Sunday, March 14, 2010

Finding Nature on the Flight Path



It was the first day of March , and the first day that I think spring peeked around the corner to make sure it's safe and is going to make a run for it.


The sun was bright that day, and any white, fluffy evidence of the snowstorm we had had during the weekend melted, and was racing to the sewer grates. It was the first day since, oh, I don’t know, November, that I didn't have to wear my scarf or button up my coat. I actually rolled down the car window today March 1st, because the heat of the sun was uncomfortable behind the windshield as I cruised up the highway.

When my son and I left the gym, the thin, barely-there puddles hadn't yet completely frozen over, and the sky was a beautiful cracked ice flow of clouds with stars twinkling in the dark lines between the broken sky. As we walked along the path beside the lake on our way home, we both looked up and marvelled at the beauty of the sky, and voiced our hopes for a great camping season. “It’s so beautiful, isn't it?, I said to my son. “It is, but it’s not as interesting as that,” he said, pointing his caught-between-being-a-child-and-adolescent finger to a large group of human shadows blocking the path, just beyond the lamp post.

At first I bristled a little bit. I couldn't make out how many of them there were, or imagine why they might be standing out there after dark, huddled together like that. Oh well, we’ll just keep our heads up and keep walking, I thought instinctively to myself. Followed immediately by the thought that my eyesight is getting exponentially worse. Step by step, the group became less of a shadowed huddle, and I could make out the distinct shapes of a few adults and a group of little people. As each pace brought us nearer the huddle, I could make out the voice of a gentleman who was addressing them, and then his telltale neckerchief. The elusive, urban species of Cub Scout leader.

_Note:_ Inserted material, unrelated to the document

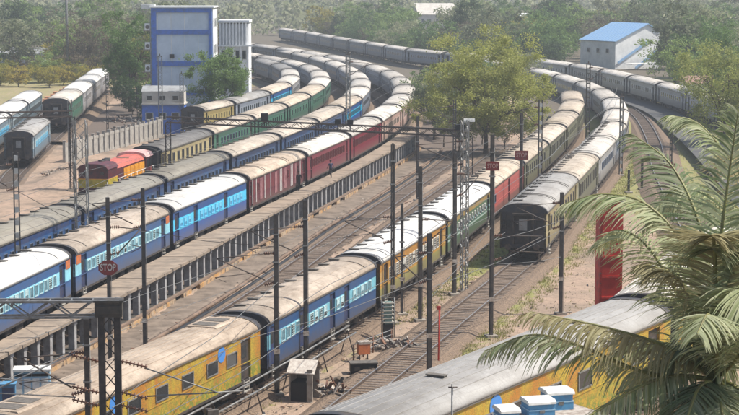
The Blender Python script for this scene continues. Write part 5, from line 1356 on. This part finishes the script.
# grass tufts
V = []; F = []
for _ in range(6500):
    y = rn.uniform(90, 260); fx = CF.x(y); gx = CG.x(y); z_ = rn.random()
    if z_ < .35 and y > 122: x = rn.uniform(fx+2.3, max(fx+2.5, gx-2.6))
    elif z_ < .8: x = gx+rn.uniform(2.2, 4.2)
    elif z_ < .85: x = fx+rn.uniform(1.8, 3.0)
    else: x = gx+rn.uniform(5, 14)
    g = ground(x, y)
    for k in range(4):
        a = rn.uniform(0, 6.28); h_ = rn.uniform(.06, .24); w_ = .03; n_ = len(V); dx_, dy_ = cos(a)*w_, sin(a)*w_; ox, oy = rn.uniform(-.2, .2), rn.uniform(-.2, .2)
        V += [(x+ox-dx_, y+oy-dy_, g-.05), (x+ox+dx_, y+oy+dy_, g-.05), (x+ox+rn.uniform(-.15, .15), y+oy+rn.uniform(-.15, .15), g+h_)]; F.append((n_, n_+1, n_+2))
me_ = bpy.data.meshes.new('grass'); me_.from_pydata(V, [], F); me_.materials.append(leafmat('grass_blades', (.11, .15, .03), (.2, .2, .06), (.3, .27, .1)))
tag(ob('grass', me_), 'yellow-green grass growing between and beside the tracks', 'grass', kind='stuff')
V = []; F = []
for _ in range(9000):     # loose stones on the yard earth
    y = rn.uniform(88, 175); fx = CF.x(y); x = rn.uniform(fx+1.9, CG.x(y)+12) if rn.random() < .6 else rn.uniform(edge_x(y)+3.2, fx-1.8)
    g = ground(x, y)+.02; s_ = rn.uniform(.02, .07); n_ = len(V)
    V += [(x-s_, y-s_*rn.random(), g-.05), (x+s_*rn.random(), y-s_, g-.05), (x+s_, y+s_*rn.random(), g-.05), (x-s_*rn.random(), y+s_, g-.05), (x, y, g+s_*.4)]; F += [(n_, n_+1, n_+4), (n_+1, n_+2, n_+4), (n_+2, n_+3, n_+4), (n_+3, n_, n_+4)]
me_ = bpy.data.meshes.new('gravel'); me_.from_pydata(V, [], F); me_.materials.append(mat('stone_bits', (.30, .24, .2), .95, (.12, .09, .08), 1.5)); tag(ob('gravel', me_), 'loose stones and gravel scattered over the yard earth', 'gravel', kind='stuff')

m = MB()
for _ in range(1900):
    y = rn.uniform(88, 215); fx = CF.x(y); q_ = rn.random(); x = rn.uniform(fx+1.9, fx+7) if q_ < .3 else (rn.uniform(CG.x(y)+2, CG.x(y)+12) if q_ < .45 else rn.uniform(edge_x(y)+.4, fx-2.5))
    g = ground(x, y)+.03; a = rn.uniform(0, 6.28); L_ = rn.uniform(.08, .45); m.beam((x, y, g), (x+cos(a)*L_, y+sin(a)*L_, g+rn.uniform(0, .06)), rn.uniform(.03, .16), .03, rn.choice((0, 0, 1, 2, 3)))
o = m.ob('litter', [M['trunk'], M['rust'], M['scrap'], M['black']]); tag(o, 'scattered litter, sticks and rags over the earth between the tracks', 'litter', kind='stuff')
# ---------------------------------------------------------------- coconut palms
def frond_mesh(pts, ll, droop, seed, n=104, drop=0.):
    rn = random.Random(seed); m = MB(); P = []
    Q = [Vector(pts[0])]+[Vector(p) for p in pts]+[Vector(pts[-1])*2-Vector(pts[-2])]
    Q[0] = Vector(pts[0])*2-Vector(pts[1])
    segs = len(pts)-1
    def at(t_):
        u = t_*segs; i = min(int(u), segs-1); f = u-i; a, b_, c_, d_ = Q[i], Q[i+1], Q[i+2], Q[i+3]
        return .5*((2*b_)+(c_-a)*f+(2*a-5*b_+4*c_-d_)*f*f+(3*b_-a-3*c_+d_)*f**3)
    K = 22; S_ = [at(k/K) for k in range(K+1)]
    for k in range(K): m.tube(S_[k], S_[k+1], .045*(1-k/K)+.009, 1, 5, r2=.045*(1-(k+1)/K)+.008, cap=False)
    for i in range(n):
        t_ = .14+.86*i/n; p = at(t_); tg = (at(min(t_+.02, 1))-at(max(t_-.02, 0))).normalized()
        side = tg.cross(Vector((0, 0, 1))); side = side.normalized() if side.length > .05 else Vector((1, 0, 0))
        env = min(1, (t_-.08)*5)*(1-max(0, t_-.6)*1.5)
        for sg in (-1, 1):
            if rn.random() < .06: continue
            L_ = ll*max(.25, env)*rn.uniform(.82, 1.1)
            d0 = (side*sg*(.9+rn.gauss(0, .08))+tg*(.5+.5*t_)+Vector((0, 0, -.15-drop+rn.gauss(0, .12)))).normalized()
            pts_ = [p]; d_ = d0
            for k in range(4):
                d_ = (d_+Vector((rn.gauss(0, .03), rn.gauss(0, .03), -droop*(.13+.07*k)*rn.uniform(.7, 1.3)))).normalized(); pts_.append(pts_[-1]+d_*L_/4)
            wv = tg.cross(d0); wv = d0.cross(wv).normalized() if wv.length > .01 else tg
            wd = [.011, .021, .020, .012, .003]; tw = rn.uniform(-.6, .6)
            nn = len(m.v)
            for q, w_ in zip(pts_, wd):
                wv2 = (wv*cos(tw)+d0.cross(wv)*sin(tw)); m.v += [tuple(q-wv2*w_), tuple(q+wv2*w_)]
            for k in range(4): m.f.append((nn+2*k, nn+2*k+1, nn+2*k+3, nn+2*k+2)); m.m.append(0); m.sm.append(True)
    return m.mesh('frond', [LF['dry' if seed % 7 == 3 else 'palm'], rachis])
rachis = mat('palm_rachis', (.22, .22, .07), .5, (.14, .12, .05), 3)
def palm(label, cx, cy, cz, fr, s_, seed, ctr):
    r = thing('coconut_palm', label, 'palm tree', (cx, cy, ground(cx, cy)-.2)); g = r.location.z
    m = MB(); H_ = cz-g
    for k in range(26):
        z0, z1 = H_*k/26, H_*(k+1)/26; f = lambda z: Vector((.25*sin(z*.2)-.25*sin(H_*.2), .15*sin(z*.15)-.15*sin(H_*.15), z)); rr = .22-.07*z0/H_
        m.tube(f(z0), f(z1), rr, 0, 10, r2=rr*.93, cap=False)
    m.ob('trunk', M['palmtrunk'], r)
    for i, (pts, dys, ll, dr) in enumerate(fr):
        W_ = [((px-ctr[0])/s_, dy, (ctr[1]-py)/s_) for (px, py), dy in zip(pts, dys)]
        ob('frond', frond_mesh(W_, ll, dr, seed+i), r, (0, 0, H_))
    for k in range(5):
        a = k*1.3; m = MB()
        for q in range(6): z0 = q/6*pi; m.tube((0, 0, -.14*cos(z0)), (0, 0, -.14*cos((q+1)/6*pi)), max(.005, .12*sin(z0)), 0, 10, r2=max(.005, .12*sin((q+1)/6*pi)), cap=False)
        m.ob('coconut', mat('coconut_husk', (.30, .26, .08), .5), r, (cos(a)*.25, sin(a)*.25, H_-.3))
C1 = (723, 381)
fr1 = [
 ([C1, (668, 344), (605, 321), (529, 303)], (0, -.3, -.6, -.8), 1.15, 1.5),
 ([C1, (650, 372), (580, 345), (535, 338), (487, 356)], (0, -.2, 0, .3, .4), 1.0, 1.5),
 ([C1, (665, 372), (605, 392), (545, 425)], (0, -.6, -1.2, -1.6), 1.0, 1.2),
 ([C1, (690, 385), (645, 425)], (0, -.9, -1.8), 1.0, .9),
 ([C1, (697, 262), (657, 208), (612, 196), (572, 206)], (0, .3, .6, .8, .9), 1.1, 1.1),
 ([C1, (716, 250), (690, 175), (650, 140)], (0, .8, 1.6, 2.1), 1.1, 1.0),
 ([C1, (725, 260), (735, 175), (745, 110)], (0, .2, .4, .6), 1.1, .8),
 ([C1, (745, 320), (790, 290), (840, 300)], (0, -.5, -1, -1.2), 1.0, 1.0),
 ([C1, (700, 320), (668, 262), (640, 245), (618, 262)], (0, .9, 1.8, 2.4, 2.8), 1.05, 1.1),
 ([C1, (710, 330), (690, 290), (672, 300)], (0, -1.2, -2.4, -3.2), 1.0, .9),
 ([C1, (735, 345), (748, 300), (755, 270)], (0, -1.0, -2.0, -2.8), 1.0, .8),
 ([C1, (700, 365), (660, 360), (625, 392)], (0, 1.0, 2.0, 2.6), 1.05, 1.3),
 ([C1, (740, 385), (770, 420), (780, 480)], (0, -.5, -1, -1), 1.0, .8),
 ([C1, (715, 395), (690, 440), (680, 500)], (0, -.8, -1.3, -1.4), 1.0, .8),
 ([C1, (735, 400), (738, 450), (740, 520)], (0, .8, 1.3, 1.4), 1.0, .8),
 ([C1, (760, 350), (810, 380), (850, 450)], (0, .7, 1.3, 1.6), 1.0, 1.0)]
rf = random.Random(77)
for k in range(13):
    tx, ty = rf.uniform(642, 765), rf.uniform(215, 450); dp = rf.uniform(-3.0, 2.4); mx_, my_ = (C1[0]+tx)/2, min(C1[1], ty)+rf.uniform(-45, 5) if ty > 300 else (C1[1]+ty)/2-rf.uniform(20, 60)
    fr1.append(([C1, (mx_, my_), (tx, ty)], (0, dp*.5, dp), 1.15, rf.uniform(.5, 1.0)))
palm('large coconut palm filling the lower right corner with arching fronds', (C1[0]-369.5)/54.3, 35, 14.5, fr1, 54.3, 500, C1)
C2 = (772, 232)
fr2 = [
 ([C2, (735, 160), (705, 122), (676, 112)], (0, .3, .5, .5), 1.1, .9),
 ([C2, (728, 196), (686, 176), (652, 198)], (0, -.4, -.8, -1.0), 1.1, 1.1),
 ([C2, (730, 228), (690, 236), (655, 285)], (0, -.3, -.6, -.7), 1.1, 1.1),
 ([C2, (742, 262), (712, 300), (700, 350)], (0, -.8, -1.4, -1.6), 1.1, .9),
 ([C2, (722, 210), (690, 205), (662, 240)], (0, 1.0, 2.0, 2.6), 1.1, 1.1),
 ([C2, (745, 180), (722, 140), (705, 150)], (0, -1.2, -2.2, -3.0), 1.1, .9),
 ([C2, (760, 270), (745, 320), (742, 380)], (0, .6, 1.2, 1.5), 1.1, .8),
 ([C2, (800, 180), (840, 170), (880, 220)], (0, .4, .7, .7), 1.1, 1.0),
 ([C2, (800, 250), (830, 300), (840, 370)], (0, .4, .7, .7), 1.1, 1.0),
 ([C2, (775, 130), (790, 70), (820, 50)], (0, .4, .7, .7), 1.1, 1.0)]
palm('second coconut palm entering from the right edge above the first', (C2[0]-369.5)/44.2, 43, 22.05-262/44.2, fr2, 44.2, 600, C2)

# ---------------------------------------------------------------- haze
HZ = MB().box(-790, 790, -110, 1840, -5.0, 31.0).mesh('haze', [])
hm = bpy.data.materials.new('haze'); hm.use_nodes = True; t = hm.node_tree; t.nodes.clear()
pv = nd(t, 'ShaderNodeVolumePrincipled'); pv.inputs['Color'].default_value = (.86, .92, 1, 1); pv.inputs['Density'].default_value = .0004; pv.inputs['Anisotropy'].default_value = .2
out = nd(t, 'ShaderNodeOutputMaterial'); t.links.new(pv.outputs[0], out.inputs['Volume']); HZ.materials.append(hm)
tag(ob('haze', HZ), kind='stuff')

I couldn’t help but snicker under my breath a little bit. When I was a little girl, the Cub Scouts would meet in a little barn-like shack just on the outskirts of town. They went there to learn all about tying knots, and poison ivy, and about always being prepared, while their parents sat outside or in another wood-panelled room smoking cigarettes and gossiping about which Cub Scout’s dad had been fired from his factory job. The kids would do their thing, promise to do their duty, or whatever it is they promised to do, and as a reward, they would get to camp out a few times a year. We actually lived where there were trees, “woods” even, and you could take your fishing pole down to the lake and catch dinner. Poison ivy rashes actually happened, and we all knew how to suck the honey out of clover, catch smelt, and paddle a canoe, way before our tired out, blue collar parents sent us to what we called "the scout hall".



So, as my city-raised son and I walked past this group, the leader asked the question, “When you’re walking or hiking, why shouldn't you walk off of the marked path? Well, what do you think? Because you might get lost? Because a stranger might pick you up? Because you’ll get your shoes muddy? All sensible answers from tots who have been raised under streetlights, and never more than five minutes from a non-fat, decaffeinated latte and a printed edition of world news. That poor leader. He held his hands in his hands as he tried to explain that walking off a marked trail might damage the flora that was native to the area. Huh?



And then a huge aircraft flew directly overhead, it’s massive, gas binging engines drowning out the common sense of that elusive endangered species; Cub Scout Leader.